Lágrimas y terrazas en Santa Bárbara
Cuenta la leyenda que la puerta de Santa Bárbara abría el camino hacia Francia. Era el lugar más alto de la ciudad y, desde allí, partían las carreteras que se dirigían hacia el país vecino. Hoy, son sus habitantes (y otros) los que van hasta allí para pasar una noche de fiesta en Madrid.
La puerta ya no existe y Laura espera de pie, junto a la entrada del metro, la llegada de un chico. Es su primera cita, pero parece que él ha cambiado de opinión y le ha enviado un mensaje para decirle que no irá. Ella no puede evitar las lágrimas al empezar a leer. No serán las últimas que derroche. Tiene una vida por delante.
La chica tenía pensado sentarse en alguna de las terrazas abarrotadas de la calle Santa Bárbara. Como los lagartos, los madrileños esperaban los primeros rayos de sol para tomar asiento en el bulevar. Según muere la calle hacia Hortaleza, no se vislumbra un solo sitio libre. El agosto ha llegado pronto a los bares.
De una bocacalle, sale un grupo de jóvenes cargando unas bolsas de plástico verdes. ¿Qué habrá dentro? El sonido de las botellas que chocan entre ellas dentro de las bolsas y el vaso de plástico del que bebe uno de ellos los delatan. Por si hubiera pocas pistas, que sea la noche de un viernes marca el camino de las baldosas amarillas.
Dos chicos surgen de la nada. Giran a la derecha en la calle Gravina y toman Hortaleza. Van abrazados, algo normal hoy día en las inmediaciones de Chueca, aunque no lo era cuando se construyó la puerta de Santa Bárbara, en el siglo XVI. Otra pareja -esta vez de chicas-, muestra la normalidad que existe en estas calles, caminando cogidas de la mano.
Es casi medianoche y los relaciones públicas de la zona han empezado a trabajar. Uno de ellos se acerca a un chico que parece perdido. «¿Quieres tomar una copa? Tenemos buena bebida y una zona más oscura para lo que quieras». Él responde con una simple sonrisa y continúa su camino hacia un estanco de 24 horas, donde entra y compra un paquete de Marlboro.

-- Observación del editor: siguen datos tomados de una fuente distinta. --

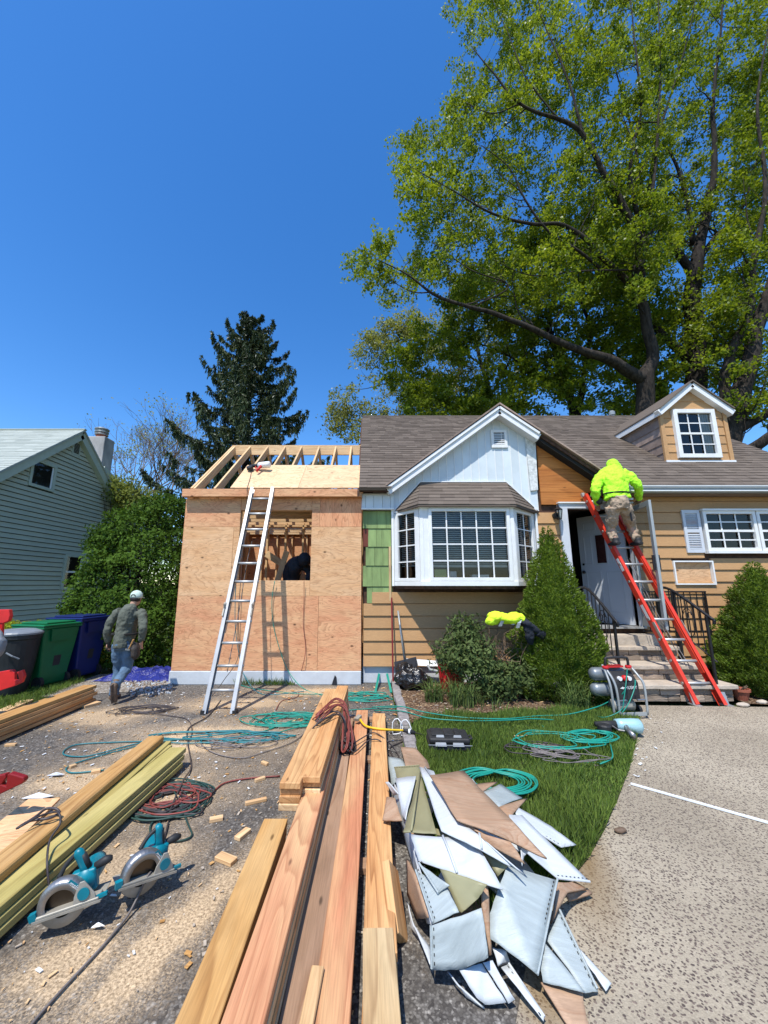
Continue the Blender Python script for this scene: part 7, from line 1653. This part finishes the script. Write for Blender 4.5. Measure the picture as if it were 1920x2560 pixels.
# ------------------------------------------------------------------ tools
def saw(label,px,py,rot,tilt,cord=True):
    p=G(px,py,.0); M=Matrix.Translation(p)@Matrix.Rotation(R(rot),4,'Z')@Matrix.Rotation(R(tilt),4,'Y'); root=thing('circular_saw',label,'saw',M=M,group='corded circular saws on the driveway')
    L=dict(parent=root,local=True); k=.115   # shoe height
    o=MB().box((-.14,-.035,k),(.14,.10,k+.004)).build('shoe_plate',MT['cast'],**L); bevel(o,.002)
    MB().box((-.14,-.040,k),(.14,-.036,k+.010)).build('shoe_lip',MT['cast'],**L)
    c=(-.03,0,k+.035); r=.098
    b=MB(); n=22; A=[R(-18)+i/n*R(216) for i in range(n+1)]
    for i in range(n):
        a0,a1=A[i],A[i+1]
        def q(a,rr_,y): return (c[0]+rr_*math.cos(a),y,c[2]+rr_*math.sin(a))
        b.add([q(a0,.064,-.022),q(a1,.064,-.022),q(a1,r,-.022),q(a0,r,-.022),q(a0,.064,-.026),q(a1,.064,-.026),q(a1,r-.008,-.028),q(a0,r-.008,-.028),q(a0,r+.006,0),q(a1,r+.006,0),q(a0,r,.022),q(a1,r,.022)],[(4,5,6,7),(7,6,2,3),(3,2,9,8),(8,9,11,10),(0,1,5,4)])
    b.build('blade_guard',MT['steel'],smooth=True,**L)
    b=MB(); pts=[]; n=60
    for i in range(n): a=2*math.pi*i/n; rr_=.092 if i%3 else .086; pts.append((c[0]+rr_*math.cos(a),.002,c[2]+rr_*math.sin(a)))
    b.hexa(pts,(0,.002,0)); b.build('blade',plain('dark blade steel',(.09,.07,.05),.35,.8,var=.3,rnd=0),**L)
    b=MB(); A=[R(190)+i/16*R(165) for i in range(17)]
    for i in range(16):
        def q2(a,rr_,y): return (c[0]+rr_*math.cos(a),y,c[2]+rr_*math.sin(a))
        a0,a1=A[i],A[i+1]; b.add([q2(a0,.058,-.014),q2(a1,.058,-.014),q2(a1,.1,-.014),q2(a0,.1,-.014),q2(a0,.104,0),q2(a1,.104,0),q2(a0,.1,.016),q2(a1,.1,.016)],[(0,1,2,3),(3,2,5,4),(4,5,7,6)])
    b.build('lower_guard',MT['cast'],smooth=True,**L)
    b=MB().hexa([(.02,-.03,k+.008),(.12,-.03,k+.008),(.115,-.03,k+.04),(.075,-.03,k+.105),(.055,-.03,k+.105),(.028,-.03,k+.05)],(0,.008,0)); o=b.build('bevel_quadrant',MT['cast'],**L); bevel(o,.002)
    MB().lathe((.07,-.036,k+.055),[(.026,0),(.026,.004),(.012,.006)],16,'Y').build('quadrant_hub',MT['teal'],**L)
    MB().tube([(.05,.02,k+.075),(.05,.075,k+.075),(.055,.15,k+.075),(.055,.19,k+.075)],[.046,.052,.050,.035],16).build('motor_housing',MT['teal'],smooth=True,**L)
    MB().lathe((.055,.19,k+.075),[(.03,0),(.032,.01),(.02,.014)],14,'Y').build('motor_cap',MT['rubber'],**L)
    b=MB().tube([(.055,.05,k+.09),(.045,.05,k+.14),(.034,.048,k+.175),(.025,.046,k+.205),(.02,.046,k+.218)],[(.027,.021),(.022,.018),(.022,.018),(.023,.019),(.012,.012)],12); b.build('handle',MT['teal'],smooth=True,**L)
    b=MB().tube([(.063,.05,k+.12),(.052,.05,k+.155),(.043,.048,k+.19)],[.015,.017,.015],10); b.build('grip',MT['rubber'],smooth=True,**L)
    b=MB().tube(crom([(.022,.046,k+.205),(-.025,.04,k+.17),(-.055,.03,k+.125)],4),[.012,.011,.010,.010,.010,.010,.010,.011,.012],8); b.build('strut',MT['rubber'],smooth=True,**L)
    bevel(MB().box((-.01,.028,k+.02),(.10,.075,k+.12)).build('gear_case',MT['teal'],**L),.012,3); bevel(MB().box((-.13,-.033,k+.0065),(.13,.025,k+.02)).build('shoe_rib',MT['cast'],**L),.003,1)
    b=MB().tube([(.09,.055,k+.115),(.14,.058,k+.125),(.165,.06,k+.125)],[.016,.021,.012],10); b.build('front_knob',MT['rubber'],smooth=True,**L)
    MB().beam((-.155,-.02,k+.02),(-.125,-.02,k+.025),.025,.03).build('guard_lever',MT['teal'],**L); MB().beam((.12,-.02,k+.015),(.165,-.02,k+.02),.014,.014).build('clamp_lever',MT['teal'],**L)
    t=bpy.data.curves.new('lettering','FONT'); t.body='makita'; t.size=.026; t.extrude=.0003; t.align_x='CENTER'; t.shear=.2; t.materials.append(MT['white'])
    o=bpy.data.objects.new('lettering',t); link_text(o,root,M@Matrix.Translation((c[0]+.062,-.0275,c[2]+.052))@Matrix.Rotation(R(90),4,'X')@Matrix.Rotation(R(-48),4,'Z'))
    MB().hexa([(c[0]+.062+math.cos(R(-48))*i*.042-math.sin(R(-48))*(j*.014+.006),-.0262,c[2]+.052+math.sin(R(-48))*i*.042+math.cos(R(-48))*(j*.014+.006)) for i,j in ((-1,-1),(1,-1),(1,1),(-1,1))],(0,-.0006,0)).build('badge',MT['teal'],**L)
    return root
saw('left teal circular saw with a tilted tan shoe plate beside the treated boards',180,2335,14,-10); saw('right teal circular saw nearest the tangled cord coil',352,2262,44,8)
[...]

Al fondo, se vislumbran las luces de la Gran Vía y, detrás de ella, la bajada hacia Sol por la calle Montera. Allí conviven en un espacio muy reducido numerosos coches de policía, una ambulancia, una comisaría y una fila de prostitutas que salta al mejor postor. «Ven, ven», le dice una chica con acento de Europa del este a un hombre de unos 40 años. Él se acerca disimuladamente y se va con ella, mientras un poco más allá otra chica llama la atención de otro viandante. Este prefiere hacer caso omiso y continúa su marcha hacia la Puerta del Sol.